The page below, was the forecast for July 13, 2011 at 6:00 pm.  If you wanted to see the forecast for 5pm, 7pm, or another day, you would look at a different page. (this is similar to tide tables, except with drawings)


San Juan Islands current chart
 The biggest arrows represent current velocity over 2.5 mph, the smallest, under .25 mph. 
The arrows point the direction of flow.
Notice the whirlpool (eddy) south of Victoria and off San Juan Island. Notice the current flowing south on east side of Orcas and north on west side of Whidbey.
When cruising, having this information handy can save you time and fuel and make the difference whether you get to your planned destination. For instance a boat heading north up Haro Strait near San Juan Island will get a big boost, however by checking the next several hours , one would see that the free ride is going to end soon and the train will come roaring back.  As a rule of thumb the currents flow north on a flood tide and south on ebb tides, but as you can see, rules have exceptions.  This forecast is just before the flood tide reverses and becomes ebb, an apt description would be "confused" The confusion will soon end, get your ticket to ride, its free.
San Juan Islands current chart
This is what the currents looked like on July 13th at 7:49 am, also July 14th at 8:39 am and July15th at  9:26 am.  As you can see, your vessel will get a free ride south just about everywhere, but each day at a slightly different time. When planning your passages and your cruise it would be very helpful to consult the Current Atlas first, a simple free ride one week will be the wrong direction the next week. You may want to choose a different departure date.
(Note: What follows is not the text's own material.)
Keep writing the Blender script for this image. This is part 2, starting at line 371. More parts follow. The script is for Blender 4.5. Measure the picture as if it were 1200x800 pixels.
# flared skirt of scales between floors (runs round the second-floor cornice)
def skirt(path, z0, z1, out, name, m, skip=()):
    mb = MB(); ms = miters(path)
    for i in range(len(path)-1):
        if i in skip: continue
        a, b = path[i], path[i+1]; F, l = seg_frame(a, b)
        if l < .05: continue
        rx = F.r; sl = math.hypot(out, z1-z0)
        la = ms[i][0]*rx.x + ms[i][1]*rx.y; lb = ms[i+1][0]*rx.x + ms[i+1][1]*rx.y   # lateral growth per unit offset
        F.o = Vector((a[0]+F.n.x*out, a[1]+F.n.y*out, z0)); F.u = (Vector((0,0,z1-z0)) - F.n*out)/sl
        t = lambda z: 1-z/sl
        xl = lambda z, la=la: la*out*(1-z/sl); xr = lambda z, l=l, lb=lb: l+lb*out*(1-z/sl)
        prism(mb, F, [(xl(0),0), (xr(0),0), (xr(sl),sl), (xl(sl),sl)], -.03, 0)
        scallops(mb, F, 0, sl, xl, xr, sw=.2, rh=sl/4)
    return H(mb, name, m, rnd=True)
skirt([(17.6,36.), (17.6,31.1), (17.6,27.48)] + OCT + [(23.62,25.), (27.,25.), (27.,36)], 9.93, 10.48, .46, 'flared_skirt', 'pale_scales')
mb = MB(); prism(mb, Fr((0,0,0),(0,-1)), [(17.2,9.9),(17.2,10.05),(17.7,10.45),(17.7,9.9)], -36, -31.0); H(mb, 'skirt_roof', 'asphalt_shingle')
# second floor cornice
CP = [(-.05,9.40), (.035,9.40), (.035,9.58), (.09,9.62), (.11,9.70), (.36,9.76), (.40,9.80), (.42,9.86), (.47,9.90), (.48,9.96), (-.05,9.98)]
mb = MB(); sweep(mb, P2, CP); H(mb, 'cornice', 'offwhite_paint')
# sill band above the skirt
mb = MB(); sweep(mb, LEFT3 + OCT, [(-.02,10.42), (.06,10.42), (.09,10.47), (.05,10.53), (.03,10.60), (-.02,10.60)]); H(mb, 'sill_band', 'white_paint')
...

While were on subject of currents, picture in your mind these big arrows meeting opposing winds and you should then visualize big, steep (dangerous) waves slamming your boat.  Then after a few hours the current changes, and all is well in Camelot once again.

 this post should be read if big waves bother you  >>>wind-versus-current-and-predicting waves

Lately, I have made it part of my cruising to use as little fuel as possible, one cruise we covered about 120 miles over 8 days and used 6 gallons of gas, and most of the fuel was used battling an opposing current between Jones Island and James Island. Unfortunately my schedule dictated the time.

2/06/2019

Lessons of a lee shore

    We all know that hapless sailors get blown onto lee shores and that driftwood collects on lee shores warning us of the danger.  So it goes without saying that we avoid or at least pay respect to lee shores.  Not true sometimes.

    Last weekend   (labor day) we were tied up at an unnamed location and watched skipper after skipper bang into a float they were rounding as the wind and current dragged them sideways into it.  There was lots of room.

     Later that day we watched a thirty two foot Bayliner try to turn around close to a foot bridge between floats. His first mistake was not respecting the current making the foot bridge a defacto lee shore.  He had plenty of room but as the lee shore got closer he ran out of time and then he made his second major mistake.  He gunned the engine wide open hoping to complete his turn. His gleaming white hull hit the dock under full power, he climbed a third of the way out of the water  and then made his third mistake, he slammed it into reverse and drove backwards off the float into the float bridge. Interestingly his bow and hull that climbed out of the water showed no damage but he cornered his transom crunching fiberglass over two feet doing thousands if not tens of thousands worth of damage.

    There is no moral or surprise ending here, it was a bad end of a great weekend. Some hours later the current reversed and the lee shore moved over to the other side.